How ProVal calculates the Section 179 PPF liability
ProVal sets the Normal Pension Age (NPA) for retiree benefits to the age specified under the NPA for Retirees parameter of the Inactive Benefit. For non-pensioner (actives and terminated vested) benefits, ProVal uses the deferral age specified for each benefit. For post-decrement death benefits, the NPA is set equal to the Assumed member retirement age.
ProVal applies the PPF compensation caps to the total benefit on the valuation date across all applicable benefits and then reduces the capped benefit by 10%. For benefits of actives and terminated vested members, the PPF cap is “looked up” as of the latest NPA across all applicable benefits. For retirees, the PPF cap is looked up as of age last birthday on the valuation date. The cap is applied separately to the total member benefits and the total spouse benefits.
For example:
The unadjusted member benefits at valuation date are:
(1) Benefit 1: | 7,000 |
(2) Benefit 2: | 9,000 |
(3) Benefit 3: | 11,000 |
(4) Benefit 4: | 13,000 |
(5) Unlimited Total: | 40,000 |
The member benefit adjustments are:
(6) Latest NPA: | 65 |
(7) PPF cap for age 65: | 34,049.84 |
(8) Apply PPF cap: | 34,049.84 = MIN (40000, 34049.84) |
(9) Apply 10% Reduction: | 30,644.86 = 34,049.84 * 90% |
The adjusted member benefits at valuation date thus are:
(10) Benefit 1: | 5,362.85 = (1) * (9) / (5) |
(11) Benefit 2: | 6,895.09 = (2) * (9) / (5) |
(12) Benefit 3: | 8,427.34 = (3) * (9) / (5) |
(13) Benefit 4: | 9,959.58 = (4) * (9) / (5) |
(14) Limited Total: | 30,644.86 |
The PPF cap and 10% reduction are not applied to (a) benefits where valuation age (exact age for inactive members, age nearest birthday for active members) is greater than or equal to NPA, (b) participants with a disabled or survivor status, (c) temporary pensions for current retirees or (d) lump sum and life insurance benefits. These benefits are still included in the PPF liability, just not subject to the cap and reduction.

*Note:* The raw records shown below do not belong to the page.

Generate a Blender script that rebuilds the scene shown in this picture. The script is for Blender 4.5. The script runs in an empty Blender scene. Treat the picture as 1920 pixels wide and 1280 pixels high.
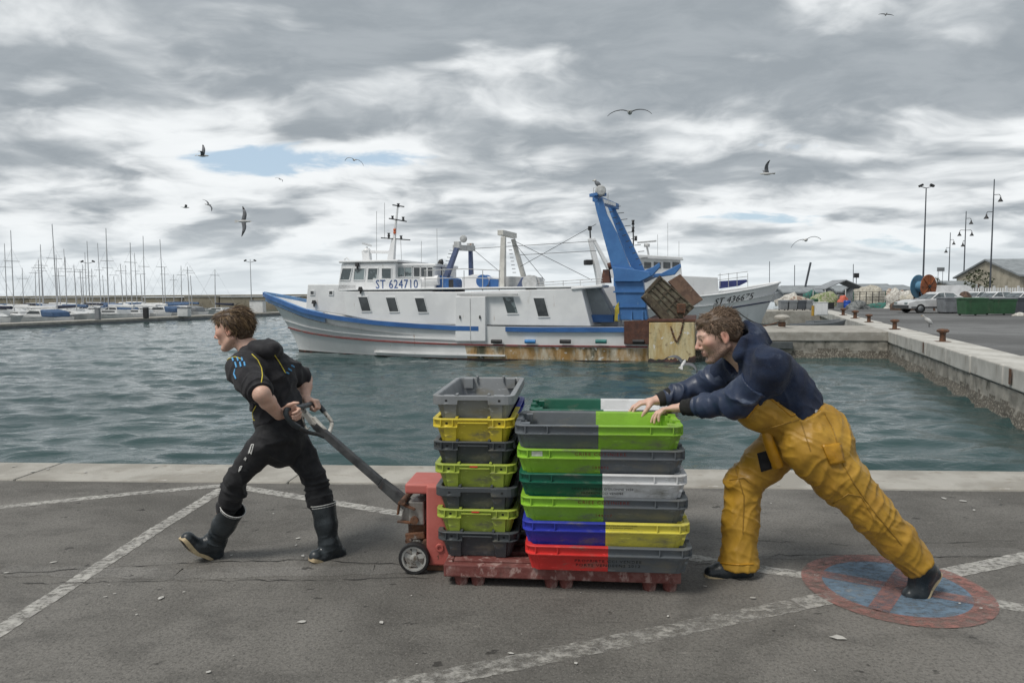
import bpy, bmesh, math, random, time
import numpy as np
from mathutils import Vector, Matrix
from mathutils.bvhtree import BVHTree
R = math.radians
random.seed(7); rng = np.random.default_rng(7)
S = bpy.context.scene; COL = S.collection
# ---------------------------------------------------------------- camera
FPX, CX, CY, CAMH = 1310.0, 960.0, 640.0, 1.48
CM = Matrix.Rotation(R(90 - 3.93), 3, 'X') @ Matrix.Rotation(R(-0.36), 3, 'Z')
cd = bpy.data.cameras.new('camera'); cam = bpy.data.objects.new('camera', cd); COL.objects.link(cam)
cam.matrix_world = Matrix.Translation((0, 0, CAMH)) @ CM.to_4x4()
cd.sensor_width = 36; cd.lens = 36 * FPX / 1920; cd.clip_start = 0.05; cd.clip_end = 3000
S.camera = cam
C0 = Vector((0, 0, CAMH))
def ray(px, py): return CM @ Vector(((px - CX) / FPX, -(py - CY) / FPX, -1))
def P(px, py, Y):
    d = ray(px, py); return C0 + d * (Y / d.y)
def G(px, py, z=0.0):
    d = ray(px, py); return C0 + d * ((z - CAMH) / d.z)
# ---------------------------------------------------------------- world / sky
SUN_EL, SUN_AZ = R(57), R(-128)       # azimuth measured from +Y (away from the camera) towards +X
W = bpy.data.worlds.new('World'); S.world = W; W.use_nodes = True
def nd(t, typ, ins=None, **kw):
    n = t.nodes.new(typ)
    for k, v in kw.items(): setattr(n, k, v)
    for k, v in (ins or {}).items():
        if hasattr(v, 'is_output') or isinstance(v, bpy.types.NodeSocket): t.links.new(v, n.inputs[k])
        else: n.inputs[k].default_value = v
    return n
def mth(t, op, a, b=None, c=None, clamp=False):
    n = t.nodes.new('ShaderNodeMath'); n.operation = op; n.use_clamp = clamp
    for i, v in enumerate((a, b, c)):
        if v is None: continue
        if isinstance(v, bpy.types.NodeSocket): t.links.new(v, n.inputs[i])
        else: n.inputs[i].default_value = v
    return n.outputs[0]
def vmth(t, op, a, b=None, scale=None):
    n = t.nodes.new('ShaderNodeVectorMath'); n.operation = op
    for i, v in enumerate((a, b)):
        if v is None: continue
        if isinstance(v, bpy.types.NodeSocket): t.links.new(v, n.inputs[i])
        else: n.inputs[i].default_value = v
    if scale is not None:
        if isinstance(scale, bpy.types.NodeSocket): t.links.new(scale, n.inputs[3])
        else: n.inputs[3].default_value = scale
    return n.outputs[1] if op in ('LENGTH', 'DOT_PRODUCT', 'DISTANCE') else n.outputs[0]
def ss(t, x, lo, hi, a=0.0, b=1.0):
    n = t.nodes.new('ShaderNodeMapRange'); n.interpolation_type = 'SMOOTHSTEP'
    t.links.new(x, n.inputs[0]); n.inputs[1].default_value = lo; n.inputs[2].default_value = hi
    n.inputs[3].default_value = a; n.inputs[4].default_value = b
    return n.outputs[0]
def mixc(t, f, a, b, mode='MIX'):
    n = t.nodes.new('ShaderNodeMix'); n.data_type = 'RGBA'; n.blend_type = mode
    for i, v in ((0, f), (6, a), (7, b)):
        if isinstance(v, bpy.types.NodeSocket): t.links.new(v, n.inputs[i])
        else:
            n.inputs[i].default_value = v if i == 0 else ((*v, 1) if len(v) == 3 else v)
    return n.outputs[2]
def noise_n(t, vec, scale, detail=4, rough=.55, dist=0.0, norm=True):
    n = nd(t, 'ShaderNodeTexNoise', {'Vector': vec, 'Scale': scale, 'Detail': detail, 'Roughness': rough, 'Distortion': dist})
    return n.outputs[0]
t = W.node_tree; t.nodes.clear()
sky = nd(t, 'ShaderNodeTexSky', sky_type='NISHITA', sun_disc=False, sun_elevation=SUN_EL, sun_rotation=SUN_AZ, dust_density=2.0, altitude=5)
gen = nd(t, 'ShaderNodeTexCoord').outputs['Generated']
sep = nd(t, 'ShaderNodeSeparateXYZ', {0: gen}); dz = mth(t, 'MAXIMUM', sep.outputs[2], 0.0)
inv = mth(t, 'DIVIDE', 1.0, mth(t, 'ADD', dz, 0.19))
pl = nd(t, 'ShaderNodeCombineXYZ', {0: mth(t, 'MULTIPLY', sep.outputs[0], inv), 1: mth(t, 'MULTIPLY', sep.outputs[1], inv), 2: 0.0}).outputs[0]
def skyp(px, py):
    d = ray(px, py).normalized(); k = 1 / (max(d.z, 0) + .19); return Vector((d.x * k, d.y * k, 0))
pl = vmth(t, 'MULTIPLY', pl, (1, 1.15, 1))
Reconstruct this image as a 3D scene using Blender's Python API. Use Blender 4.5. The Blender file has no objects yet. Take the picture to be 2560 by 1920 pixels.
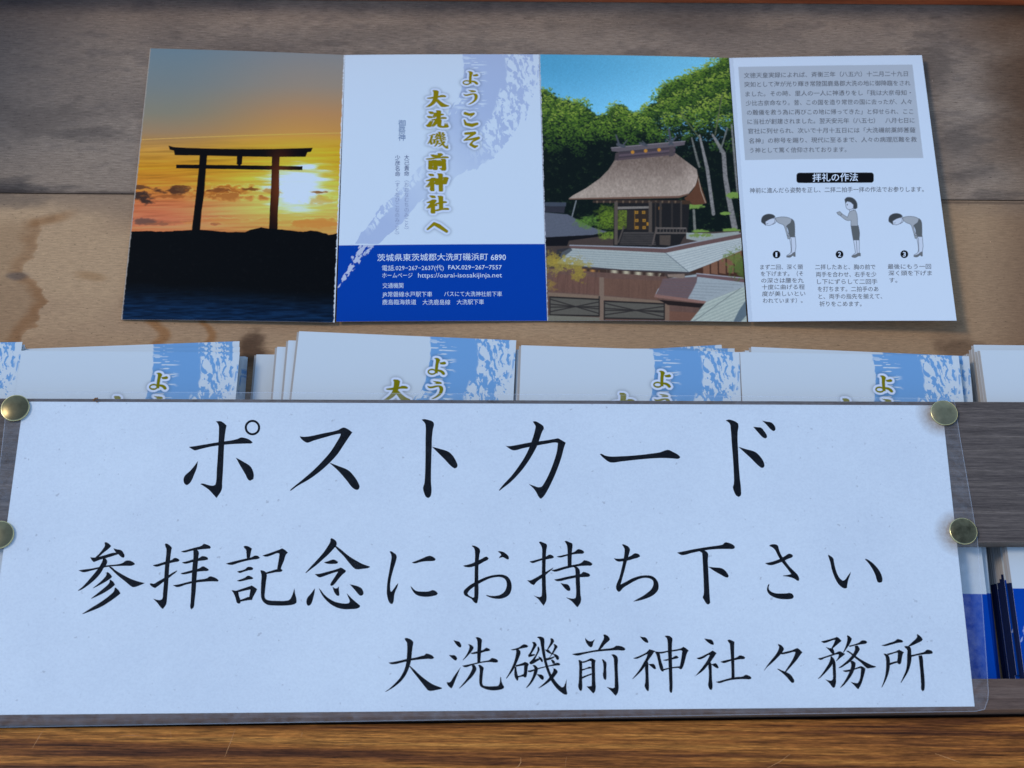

ProVal sets the In-deferment PPF applicable interest rate for all benefits to the one for post-2009 benefits. To reflect the separate in-deferment interest rate for pre-2009 benefits, ProVal adjusts the in-deferment pension increases (prescribed to be zero for PPF purposes) as follows:
Benefit | Prescribed interest rate | Prescribed pension increase | ProVal interest rate | ProVal pension increase |
Pre-2009 benefits | A | 0 | B | C = (1 + B) / (1 + A) - 1 |
Post-2009 benefits | B | 0 | B | 0 |
This way, the present value of the pre-2009 benefits in ProVal ((1 + C) ^ n / (1 + B) ^ n) equals the prescribed present value (1 / (1 + A) ^ n) for any deferral period n.
ProVal sets the Post-commencement PPF applicable interest rate for all benefits to the one for post-1997 benefits. To reflect the separate in-payment interest rate for pre-1997 benefits, ProVal adjusts the in-payment increases of the pre-1997 benefits (prescribed to be zero for PPF purposes) as follows:
Benefit | Prescribed interest rate | Prescribed pension increase | ProVal interest rate | ProVal pension increase |
Pre-1997 benefits | D | 0 | E | G = (1 + E) / (1 + D) - 1 |
Post-1997 benefits | E | F | E | F |
This way, the present value of the pre-1997 benefits in ProVal ((1 + G) ^ n / (1 + E) ^ n) equals the prescribed present value (1 / (1 + D) ^ n) for any payment period n.
Note the following:
ProVal treats all benefits as if GMPs do not apply (even if some of the benefits have non-zero GMP amounts applied to them). Essentially, this means that the entire benefit will be treated as “excess” and the GMPs will be treated as if zero.
ProVal treats all benefits as if commutation does not apply (even if some of the benefits have a check in the Commutation applies box). If the commutation has already happened (e.g., current retirees), the post-commutation pension is valued as normal.
ProVal sets the spouse continuation fractions on all “post-decrement death” benefits to 0.5. The spouse fraction is applied after the PPF cap and the 10% adjustment. (Technically, death-in-deferment benefits are capped at valuation age, while death-after-retirement benefits are capped at NPA like all other benefits. To avoid the complexities of applying a different cap based on member death age, ProVal uses the cap at NPA for both.) Just as for a “regular” valuation, the spouse fraction is applied to the pre-commutation pension specified in the benefit.
ProVal sets termination probabilities for active members to 100% immediately (beginning of year timing). Only termination benefits are valued (including “death after termination” benefits, which cover death both in deferment and in payment). Benefits under all other contingencies (retirement, disability, etc.) are ignored.
ProVal does not add administrative expenses (“external liabilities”), estimated wind-up expenses or benefit installation / payment expenses.
Although PPF Core Projections are supported, there are several notable limitations:
When valuing current inactive members, the PPF cap is applied using values and ages at the original valuation date. This means that if a deferred member age 63 on the original valuation date reaches an NPA of 65 in projection year 3, ProVal will continue to cap the benefit in all projection years (and use the age 65 cap) because the member’s age was under NPA on the original valuation date. Similarly, a retired member age 58 on the original valuation date will be capped with the PPF cap corresponding to age 58 in all projection years, rather than the PPF cap for age 59 in projection year 2, the PPF cap for age 60 in projection year 3, etc., and ignoring the PPF cap in projection years 8 and later when the retiree reaches NPA. This limitation does not apply to current active members.
No increases are assumed in the PPF cap between projection years, for both current active and current inactive members. This means that the set of PPF caps prescribed as of the original valuation date will be used in all projection years.